-- start of Listed entries --
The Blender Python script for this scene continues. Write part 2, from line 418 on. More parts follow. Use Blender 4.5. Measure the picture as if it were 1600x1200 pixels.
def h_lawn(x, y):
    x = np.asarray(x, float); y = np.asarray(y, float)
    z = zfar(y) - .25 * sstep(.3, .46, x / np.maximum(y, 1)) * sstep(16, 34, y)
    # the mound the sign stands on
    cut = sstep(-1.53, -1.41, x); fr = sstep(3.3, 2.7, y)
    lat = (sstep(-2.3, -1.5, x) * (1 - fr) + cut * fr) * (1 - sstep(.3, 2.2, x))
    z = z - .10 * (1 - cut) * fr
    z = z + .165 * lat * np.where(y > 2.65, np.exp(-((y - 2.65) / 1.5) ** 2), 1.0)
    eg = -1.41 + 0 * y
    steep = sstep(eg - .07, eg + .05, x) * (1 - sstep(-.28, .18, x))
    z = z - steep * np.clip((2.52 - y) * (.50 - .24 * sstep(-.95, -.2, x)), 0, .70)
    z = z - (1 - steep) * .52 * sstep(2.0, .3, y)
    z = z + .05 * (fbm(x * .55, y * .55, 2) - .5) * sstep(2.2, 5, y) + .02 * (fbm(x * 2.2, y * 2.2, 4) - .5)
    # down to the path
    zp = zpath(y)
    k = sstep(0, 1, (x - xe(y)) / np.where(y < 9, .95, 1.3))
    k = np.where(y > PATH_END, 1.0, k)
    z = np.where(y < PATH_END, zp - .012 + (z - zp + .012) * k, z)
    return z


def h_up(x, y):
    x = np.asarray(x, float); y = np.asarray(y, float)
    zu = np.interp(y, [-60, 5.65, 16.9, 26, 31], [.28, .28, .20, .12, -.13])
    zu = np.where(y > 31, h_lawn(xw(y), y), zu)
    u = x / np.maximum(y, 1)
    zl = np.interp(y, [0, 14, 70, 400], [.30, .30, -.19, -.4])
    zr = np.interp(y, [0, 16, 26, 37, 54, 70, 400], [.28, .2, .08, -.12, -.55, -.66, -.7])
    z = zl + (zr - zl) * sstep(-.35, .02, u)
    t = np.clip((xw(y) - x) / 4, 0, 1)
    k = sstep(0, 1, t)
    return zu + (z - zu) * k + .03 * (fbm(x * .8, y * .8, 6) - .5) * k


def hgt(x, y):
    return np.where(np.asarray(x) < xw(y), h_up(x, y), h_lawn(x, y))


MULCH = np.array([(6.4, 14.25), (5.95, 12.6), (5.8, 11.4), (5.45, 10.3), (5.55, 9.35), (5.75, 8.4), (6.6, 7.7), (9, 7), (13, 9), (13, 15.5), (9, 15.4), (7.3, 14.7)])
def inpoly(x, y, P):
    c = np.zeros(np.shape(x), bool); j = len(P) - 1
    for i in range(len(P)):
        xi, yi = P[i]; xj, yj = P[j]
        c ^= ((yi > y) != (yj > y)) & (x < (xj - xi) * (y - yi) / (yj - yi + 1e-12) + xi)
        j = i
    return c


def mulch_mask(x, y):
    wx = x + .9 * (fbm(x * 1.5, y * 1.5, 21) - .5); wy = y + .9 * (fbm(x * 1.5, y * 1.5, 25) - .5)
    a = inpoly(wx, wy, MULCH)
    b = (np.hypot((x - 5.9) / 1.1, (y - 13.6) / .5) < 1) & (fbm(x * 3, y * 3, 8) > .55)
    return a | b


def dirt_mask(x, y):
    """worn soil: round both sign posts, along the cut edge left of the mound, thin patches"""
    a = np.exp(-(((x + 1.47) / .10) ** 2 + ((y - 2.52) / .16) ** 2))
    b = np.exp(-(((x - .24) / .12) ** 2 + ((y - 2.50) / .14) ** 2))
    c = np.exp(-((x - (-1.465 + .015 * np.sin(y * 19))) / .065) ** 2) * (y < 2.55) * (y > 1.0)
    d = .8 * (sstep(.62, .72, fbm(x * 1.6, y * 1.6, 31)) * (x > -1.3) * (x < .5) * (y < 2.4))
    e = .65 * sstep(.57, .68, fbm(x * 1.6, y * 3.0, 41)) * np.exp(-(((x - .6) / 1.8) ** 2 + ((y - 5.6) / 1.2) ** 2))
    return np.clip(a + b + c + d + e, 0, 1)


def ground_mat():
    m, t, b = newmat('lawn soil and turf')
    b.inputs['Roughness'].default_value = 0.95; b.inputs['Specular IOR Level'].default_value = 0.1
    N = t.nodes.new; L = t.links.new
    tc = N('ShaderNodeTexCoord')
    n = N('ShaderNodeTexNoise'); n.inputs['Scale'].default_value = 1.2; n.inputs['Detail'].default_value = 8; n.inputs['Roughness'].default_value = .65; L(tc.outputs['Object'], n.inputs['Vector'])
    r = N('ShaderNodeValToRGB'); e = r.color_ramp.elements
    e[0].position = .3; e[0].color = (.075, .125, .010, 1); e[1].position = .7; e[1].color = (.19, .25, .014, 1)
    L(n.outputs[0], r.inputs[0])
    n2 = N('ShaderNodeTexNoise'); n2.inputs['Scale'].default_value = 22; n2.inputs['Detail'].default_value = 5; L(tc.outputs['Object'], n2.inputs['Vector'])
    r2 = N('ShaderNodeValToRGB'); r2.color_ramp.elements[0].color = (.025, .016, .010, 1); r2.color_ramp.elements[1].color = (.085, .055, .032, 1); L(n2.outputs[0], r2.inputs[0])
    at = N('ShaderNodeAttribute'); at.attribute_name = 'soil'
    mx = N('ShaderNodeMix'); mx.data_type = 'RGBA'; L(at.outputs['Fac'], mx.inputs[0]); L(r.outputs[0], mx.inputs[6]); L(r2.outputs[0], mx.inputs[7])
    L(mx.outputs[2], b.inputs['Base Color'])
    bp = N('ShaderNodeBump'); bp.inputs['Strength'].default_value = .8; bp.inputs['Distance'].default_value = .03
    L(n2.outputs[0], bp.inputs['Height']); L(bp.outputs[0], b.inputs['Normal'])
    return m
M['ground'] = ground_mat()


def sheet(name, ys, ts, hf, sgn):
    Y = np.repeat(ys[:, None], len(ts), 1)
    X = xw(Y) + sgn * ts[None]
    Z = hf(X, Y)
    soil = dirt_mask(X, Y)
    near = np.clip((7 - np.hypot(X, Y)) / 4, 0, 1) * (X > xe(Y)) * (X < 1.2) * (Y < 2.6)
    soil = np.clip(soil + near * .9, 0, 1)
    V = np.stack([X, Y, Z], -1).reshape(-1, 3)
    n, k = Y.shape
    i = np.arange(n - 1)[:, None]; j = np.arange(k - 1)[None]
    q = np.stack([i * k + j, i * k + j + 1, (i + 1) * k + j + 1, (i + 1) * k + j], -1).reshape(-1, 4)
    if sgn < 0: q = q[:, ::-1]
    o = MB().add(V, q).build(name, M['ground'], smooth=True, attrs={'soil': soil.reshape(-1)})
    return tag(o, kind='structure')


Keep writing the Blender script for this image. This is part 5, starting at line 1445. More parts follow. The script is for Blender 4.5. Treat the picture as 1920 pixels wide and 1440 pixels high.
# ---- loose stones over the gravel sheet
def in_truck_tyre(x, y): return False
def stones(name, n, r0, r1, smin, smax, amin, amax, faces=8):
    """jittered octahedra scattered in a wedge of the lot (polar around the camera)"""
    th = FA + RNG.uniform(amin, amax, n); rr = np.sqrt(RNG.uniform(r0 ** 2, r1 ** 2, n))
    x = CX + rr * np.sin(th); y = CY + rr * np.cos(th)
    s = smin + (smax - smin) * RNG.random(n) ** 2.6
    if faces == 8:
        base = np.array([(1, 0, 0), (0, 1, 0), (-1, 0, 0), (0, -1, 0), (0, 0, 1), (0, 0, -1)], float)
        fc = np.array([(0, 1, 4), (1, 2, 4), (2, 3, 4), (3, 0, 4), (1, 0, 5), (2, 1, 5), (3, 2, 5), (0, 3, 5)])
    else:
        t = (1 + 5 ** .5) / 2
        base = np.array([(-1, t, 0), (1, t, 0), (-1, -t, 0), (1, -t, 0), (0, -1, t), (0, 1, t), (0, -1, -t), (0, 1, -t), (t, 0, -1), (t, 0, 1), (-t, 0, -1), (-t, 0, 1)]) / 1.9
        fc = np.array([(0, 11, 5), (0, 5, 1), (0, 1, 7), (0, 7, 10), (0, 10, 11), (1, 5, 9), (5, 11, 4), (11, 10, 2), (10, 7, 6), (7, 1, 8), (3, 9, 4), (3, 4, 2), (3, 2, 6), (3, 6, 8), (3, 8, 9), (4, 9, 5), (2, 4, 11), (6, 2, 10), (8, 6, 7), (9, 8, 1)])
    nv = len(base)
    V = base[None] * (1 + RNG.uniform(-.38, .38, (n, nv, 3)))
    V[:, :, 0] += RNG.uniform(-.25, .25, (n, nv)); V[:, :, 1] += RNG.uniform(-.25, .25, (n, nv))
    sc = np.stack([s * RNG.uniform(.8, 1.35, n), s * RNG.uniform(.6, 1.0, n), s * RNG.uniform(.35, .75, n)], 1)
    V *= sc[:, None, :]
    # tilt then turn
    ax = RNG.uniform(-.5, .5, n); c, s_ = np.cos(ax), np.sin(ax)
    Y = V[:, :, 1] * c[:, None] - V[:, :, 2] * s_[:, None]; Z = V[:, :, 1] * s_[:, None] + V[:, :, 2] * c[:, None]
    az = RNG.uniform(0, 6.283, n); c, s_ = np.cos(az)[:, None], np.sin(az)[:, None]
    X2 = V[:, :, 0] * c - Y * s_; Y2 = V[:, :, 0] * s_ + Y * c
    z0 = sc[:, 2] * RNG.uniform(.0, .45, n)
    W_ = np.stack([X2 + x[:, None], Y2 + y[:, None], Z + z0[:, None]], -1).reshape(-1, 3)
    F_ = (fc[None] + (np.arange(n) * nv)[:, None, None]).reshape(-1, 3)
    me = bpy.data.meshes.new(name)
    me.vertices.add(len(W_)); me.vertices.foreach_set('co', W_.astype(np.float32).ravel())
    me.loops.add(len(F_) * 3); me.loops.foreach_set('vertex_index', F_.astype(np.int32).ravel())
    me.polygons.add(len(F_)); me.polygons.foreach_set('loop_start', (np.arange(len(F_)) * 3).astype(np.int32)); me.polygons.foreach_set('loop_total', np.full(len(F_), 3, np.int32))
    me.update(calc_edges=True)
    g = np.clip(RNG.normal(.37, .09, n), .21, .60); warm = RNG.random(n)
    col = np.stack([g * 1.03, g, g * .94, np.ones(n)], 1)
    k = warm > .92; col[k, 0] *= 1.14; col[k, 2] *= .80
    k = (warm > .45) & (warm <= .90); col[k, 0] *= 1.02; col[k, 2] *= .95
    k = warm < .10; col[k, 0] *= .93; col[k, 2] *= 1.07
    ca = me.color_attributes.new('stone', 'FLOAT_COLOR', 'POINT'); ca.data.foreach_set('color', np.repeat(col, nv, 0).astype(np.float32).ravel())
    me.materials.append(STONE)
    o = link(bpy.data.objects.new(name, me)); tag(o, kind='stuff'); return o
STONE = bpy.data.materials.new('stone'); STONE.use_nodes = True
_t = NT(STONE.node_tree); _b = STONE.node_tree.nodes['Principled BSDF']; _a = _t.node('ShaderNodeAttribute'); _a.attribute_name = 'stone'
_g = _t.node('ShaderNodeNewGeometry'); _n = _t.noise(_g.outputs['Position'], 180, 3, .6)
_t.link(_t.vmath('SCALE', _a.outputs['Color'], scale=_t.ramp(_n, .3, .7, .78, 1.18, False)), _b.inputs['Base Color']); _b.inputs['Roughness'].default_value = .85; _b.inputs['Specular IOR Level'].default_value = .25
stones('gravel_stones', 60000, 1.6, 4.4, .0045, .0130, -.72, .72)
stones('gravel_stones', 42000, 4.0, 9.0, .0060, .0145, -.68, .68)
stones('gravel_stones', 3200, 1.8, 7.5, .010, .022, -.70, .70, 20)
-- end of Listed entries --
-- Goal --
List the lines that contain the word "part".

-- Correct answer --
The Blender Python script for this scene continues. Write part 2, from line 418 on. More parts follow. Use Blender 4.5. Measure the picture as if it were 1600x1200 pixels.
Keep writing the Blender script for this image. This is part 5, starting at line 1445. More parts follow. The script is for Blender 4.5. Treat the picture as 1920 pixels wide and 1440 pixels high.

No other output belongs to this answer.